§ JOB: Quote all of the data below exactly, please.

§ DATASET EXTRACT:
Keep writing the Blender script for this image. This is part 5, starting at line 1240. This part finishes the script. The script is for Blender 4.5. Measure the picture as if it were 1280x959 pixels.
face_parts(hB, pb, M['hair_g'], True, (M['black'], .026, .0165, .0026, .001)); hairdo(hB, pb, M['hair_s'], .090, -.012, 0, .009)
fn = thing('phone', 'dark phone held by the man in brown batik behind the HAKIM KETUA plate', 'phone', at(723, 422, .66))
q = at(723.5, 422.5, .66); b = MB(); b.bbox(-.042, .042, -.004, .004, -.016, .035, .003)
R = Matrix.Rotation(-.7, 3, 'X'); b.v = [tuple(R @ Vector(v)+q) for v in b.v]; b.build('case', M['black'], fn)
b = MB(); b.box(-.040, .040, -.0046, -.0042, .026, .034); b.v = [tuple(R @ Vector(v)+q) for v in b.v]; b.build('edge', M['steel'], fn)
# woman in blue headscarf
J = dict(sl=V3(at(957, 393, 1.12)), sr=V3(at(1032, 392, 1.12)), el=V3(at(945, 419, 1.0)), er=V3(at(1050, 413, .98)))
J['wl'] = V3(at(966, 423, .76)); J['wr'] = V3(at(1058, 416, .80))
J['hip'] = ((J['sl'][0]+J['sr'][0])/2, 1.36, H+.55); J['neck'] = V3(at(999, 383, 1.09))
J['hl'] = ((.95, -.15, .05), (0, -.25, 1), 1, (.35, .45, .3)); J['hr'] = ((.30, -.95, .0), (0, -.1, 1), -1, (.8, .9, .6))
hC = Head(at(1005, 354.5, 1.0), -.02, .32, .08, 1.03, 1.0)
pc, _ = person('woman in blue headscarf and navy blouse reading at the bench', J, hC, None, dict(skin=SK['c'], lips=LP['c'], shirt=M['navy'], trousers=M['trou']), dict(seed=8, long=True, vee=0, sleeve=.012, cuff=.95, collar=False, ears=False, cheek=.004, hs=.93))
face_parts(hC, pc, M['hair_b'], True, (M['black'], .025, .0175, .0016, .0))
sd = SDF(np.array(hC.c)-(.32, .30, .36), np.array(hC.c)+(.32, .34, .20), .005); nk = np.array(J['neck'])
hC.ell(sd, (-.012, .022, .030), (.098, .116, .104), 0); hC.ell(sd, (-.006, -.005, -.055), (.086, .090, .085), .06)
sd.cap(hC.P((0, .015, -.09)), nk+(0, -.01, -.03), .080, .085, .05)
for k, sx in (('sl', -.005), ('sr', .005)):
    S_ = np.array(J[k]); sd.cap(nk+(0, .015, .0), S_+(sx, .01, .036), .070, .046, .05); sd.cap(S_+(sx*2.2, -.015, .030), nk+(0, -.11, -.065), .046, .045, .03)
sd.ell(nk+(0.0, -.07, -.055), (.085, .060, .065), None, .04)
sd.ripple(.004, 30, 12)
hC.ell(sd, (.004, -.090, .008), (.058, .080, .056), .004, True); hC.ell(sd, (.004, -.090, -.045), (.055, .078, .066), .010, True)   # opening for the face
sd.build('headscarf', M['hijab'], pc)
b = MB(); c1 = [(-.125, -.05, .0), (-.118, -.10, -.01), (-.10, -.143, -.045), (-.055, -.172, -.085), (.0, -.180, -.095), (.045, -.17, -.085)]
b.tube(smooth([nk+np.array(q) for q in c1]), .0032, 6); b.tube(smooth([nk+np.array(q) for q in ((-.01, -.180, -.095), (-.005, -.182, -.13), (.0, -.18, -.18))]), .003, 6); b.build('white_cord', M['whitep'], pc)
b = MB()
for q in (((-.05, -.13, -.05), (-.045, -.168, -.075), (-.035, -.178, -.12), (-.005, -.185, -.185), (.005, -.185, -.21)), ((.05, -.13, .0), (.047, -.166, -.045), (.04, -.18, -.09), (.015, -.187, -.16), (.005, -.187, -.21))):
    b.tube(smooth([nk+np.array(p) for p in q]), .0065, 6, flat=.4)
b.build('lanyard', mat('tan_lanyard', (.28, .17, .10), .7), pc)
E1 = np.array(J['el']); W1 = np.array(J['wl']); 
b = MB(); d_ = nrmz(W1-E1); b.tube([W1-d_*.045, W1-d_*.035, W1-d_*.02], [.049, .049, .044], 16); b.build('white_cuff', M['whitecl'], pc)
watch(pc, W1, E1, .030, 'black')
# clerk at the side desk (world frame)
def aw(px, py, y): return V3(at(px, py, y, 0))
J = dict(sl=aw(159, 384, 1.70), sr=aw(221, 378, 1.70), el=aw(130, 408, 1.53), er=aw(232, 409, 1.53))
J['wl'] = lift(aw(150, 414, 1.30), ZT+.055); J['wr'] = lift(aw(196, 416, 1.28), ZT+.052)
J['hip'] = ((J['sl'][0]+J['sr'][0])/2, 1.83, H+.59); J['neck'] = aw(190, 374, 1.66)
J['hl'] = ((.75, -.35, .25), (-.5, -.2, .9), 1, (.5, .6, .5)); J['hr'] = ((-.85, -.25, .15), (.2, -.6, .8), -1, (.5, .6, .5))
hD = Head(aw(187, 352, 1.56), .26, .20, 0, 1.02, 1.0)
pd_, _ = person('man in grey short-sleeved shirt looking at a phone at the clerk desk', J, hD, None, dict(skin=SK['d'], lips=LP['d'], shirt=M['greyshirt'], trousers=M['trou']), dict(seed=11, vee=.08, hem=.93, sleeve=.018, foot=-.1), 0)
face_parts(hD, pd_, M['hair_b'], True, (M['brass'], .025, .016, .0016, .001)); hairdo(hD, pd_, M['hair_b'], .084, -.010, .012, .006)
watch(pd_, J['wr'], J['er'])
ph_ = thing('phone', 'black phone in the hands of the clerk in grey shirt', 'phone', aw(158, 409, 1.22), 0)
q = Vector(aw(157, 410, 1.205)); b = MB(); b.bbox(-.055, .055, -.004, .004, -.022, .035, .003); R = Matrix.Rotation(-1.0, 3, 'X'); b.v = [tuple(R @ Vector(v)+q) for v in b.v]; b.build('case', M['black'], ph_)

§ ANSWER TO THIS PROBLEM:
Keep writing the Blender script for this image. This is part 5, starting at line 1240. This part finishes the script. The script is for Blender 4.5. Measure the picture as if it were 1280x959 pixels.
face_parts(hB, pb, M['hair_g'], True, (M['black'], .026, .0165, .0026, .001)); hairdo(hB, pb, M['hair_s'], .090, -.012, 0, .009)
fn = thing('phone', 'dark phone held by the man in brown batik behind the HAKIM KETUA plate', 'phone', at(723, 422, .66))
q = at(723.5, 422.5, .66); b = MB(); b.bbox(-.042, .042, -.004, .004, -.016, .035, .003)
R = Matrix.Rotation(-.7, 3, 'X'); b.v = [tuple(R @ Vector(v)+q) for v in b.v]; b.build('case', M['black'], fn)
b = MB(); b.box(-.040, .040, -.0046, -.0042, .026, .034); b.v = [tuple(R @ Vector(v)+q) for v in b.v]; b.build('edge', M['steel'], fn)
# woman in blue headscarf
J = dict(sl=V3(at(957, 393, 1.12)), sr=V3(at(1032, 392, 1.12)), el=V3(at(945, 419, 1.0)), er=V3(at(1050, 413, .98)))
J['wl'] = V3(at(966, 423, .76)); J['wr'] = V3(at(1058, 416, .80))
J['hip'] = ((J['sl'][0]+J['sr'][0])/2, 1.36, H+.55); J['neck'] = V3(at(999, 383, 1.09))
J['hl'] = ((.95, -.15, .05), (0, -.25, 1), 1, (.35, .45, .3)); J['hr'] = ((.30, -.95, .0), (0, -.1, 1), -1, (.8, .9, .6))
hC = Head(at(1005, 354.5, 1.0), -.02, .32, .08, 1.03, 1.0)
pc, _ = person('woman in blue headscarf and navy blouse reading at the bench', J, hC, None, dict(skin=SK['c'], lips=LP['c'], shirt=M['navy'], trousers=M['trou']), dict(seed=8, long=True, vee=0, sleeve=.012, cuff=.95, collar=False, ears=False, cheek=.004, hs=.93))
face_parts(hC, pc, M['hair_b'], True, (M['black'], .025, .0175, .0016, .0))
sd = SDF(np.array(hC.c)-(.32, .30, .36), np.array(hC.c)+(.32, .34, .20), .005); nk = np.array(J['neck'])
hC.ell(sd, (-.012, .022, .030), (.098, .116, .104), 0); hC.ell(sd, (-.006, -.005, -.055), (.086, .090, .085), .06)
sd.cap(hC.P((0, .015, -.09)), nk+(0, -.01, -.03), .080, .085, .05)
for k, sx in (('sl', -.005), ('sr', .005)):
    S_ = np.array(J[k]); sd.cap(nk+(0, .015, .0), S_+(sx, .01, .036), .070, .046, .05); sd.cap(S_+(sx*2.2, -.015, .030), nk+(0, -.11, -.065), .046, .045, .03)
sd.ell(nk+(0.0, -.07, -.055), (.085, .060, .065), None, .04)
sd.ripple(.004, 30, 12)
hC.ell(sd, (.004, -.090, .008), (.058, .080, .056), .004, True); hC.ell(sd, (.004, -.090, -.045), (.055, .078, .066), .010, True)   # opening for the face
sd.build('headscarf', M['hijab'], pc)
b = MB(); c1 = [(-.125, -.05, .0), (-.118, -.10, -.01), (-.10, -.143, -.045), (-.055, -.172, -.085), (.0, -.180, -.095), (.045, -.17, -.085)]
b.tube(smooth([nk+np.array(q) for q in c1]), .0032, 6); b.tube(smooth([nk+np.array(q) for q in ((-.01, -.180, -.095), (-.005, -.182, -.13), (.0, -.18, -.18))]), .003, 6); b.build('white_cord', M['whitep'], pc)
b = MB()
for q in (((-.05, -.13, -.05), (-.045, -.168, -.075), (-.035, -.178, -.12), (-.005, -.185, -.185), (.005, -.185, -.21)), ((.05, -.13, .0), (.047, -.166, -.045), (.04, -.18, -.09), (.015, -.187, -.16), (.005, -.187, -.21))):
    b.tube(smooth([nk+np.array(p) for p in q]), .0065, 6, flat=.4)
b.build('lanyard', mat('tan_lanyard', (.28, .17, .10), .7), pc)
E1 = np.array(J['el']); W1 = np.array(J['wl']); 
b = MB(); d_ = nrmz(W1-E1); b.tube([W1-d_*.045, W1-d_*.035, W1-d_*.02], [.049, .049, .044], 16); b.build('white_cuff', M['whitecl'], pc)
watch(pc, W1, E1, .030, 'black')
# clerk at the side desk (world frame)
def aw(px, py, y): return V3(at(px, py, y, 0))
J = dict(sl=aw(159, 384, 1.70), sr=aw(221, 378, 1.70), el=aw(130, 408, 1.53), er=aw(232, 409, 1.53))
J['wl'] = lift(aw(150, 414, 1.30), ZT+.055); J['wr'] = lift(aw(196, 416, 1.28), ZT+.052)
J['hip'] = ((J['sl'][0]+J['sr'][0])/2, 1.83, H+.59); J['neck'] = aw(190, 374, 1.66)
J['hl'] = ((.75, -.35, .25), (-.5, -.2, .9), 1, (.5, .6, .5)); J['hr'] = ((-.85, -.25, .15), (.2, -.6, .8), -1, (.5, .6, .5))
hD = Head(aw(187, 352, 1.56), .26, .20, 0, 1.02, 1.0)
pd_, _ = person('man in grey short-sleeved shirt looking at a phone at the clerk desk', J, hD, None, dict(skin=SK['d'], lips=LP['d'], shirt=M['greyshirt'], trousers=M['trou']), dict(seed=11, vee=.08, hem=.93, sleeve=.018, foot=-.1), 0)
face_parts(hD, pd_, M['hair_b'], True, (M['brass'], .025, .016, .0016, .001)); hairdo(hD, pd_, M['hair_b'], .084, -.010, .012, .006)
watch(pd_, J['wr'], J['er'])
ph_ = thing('phone', 'black phone in the hands of the clerk in grey shirt', 'phone', aw(158, 409, 1.22), 0)
q = Vector(aw(157, 410, 1.205)); b = MB(); b.bbox(-.055, .055, -.004, .004, -.022, .035, .003); R = Matrix.Rotation(-1.0, 3, 'X'); b.v = [tuple(R @ Vector(v)+q) for v in b.v]; b.build('case', M['black'], ph_)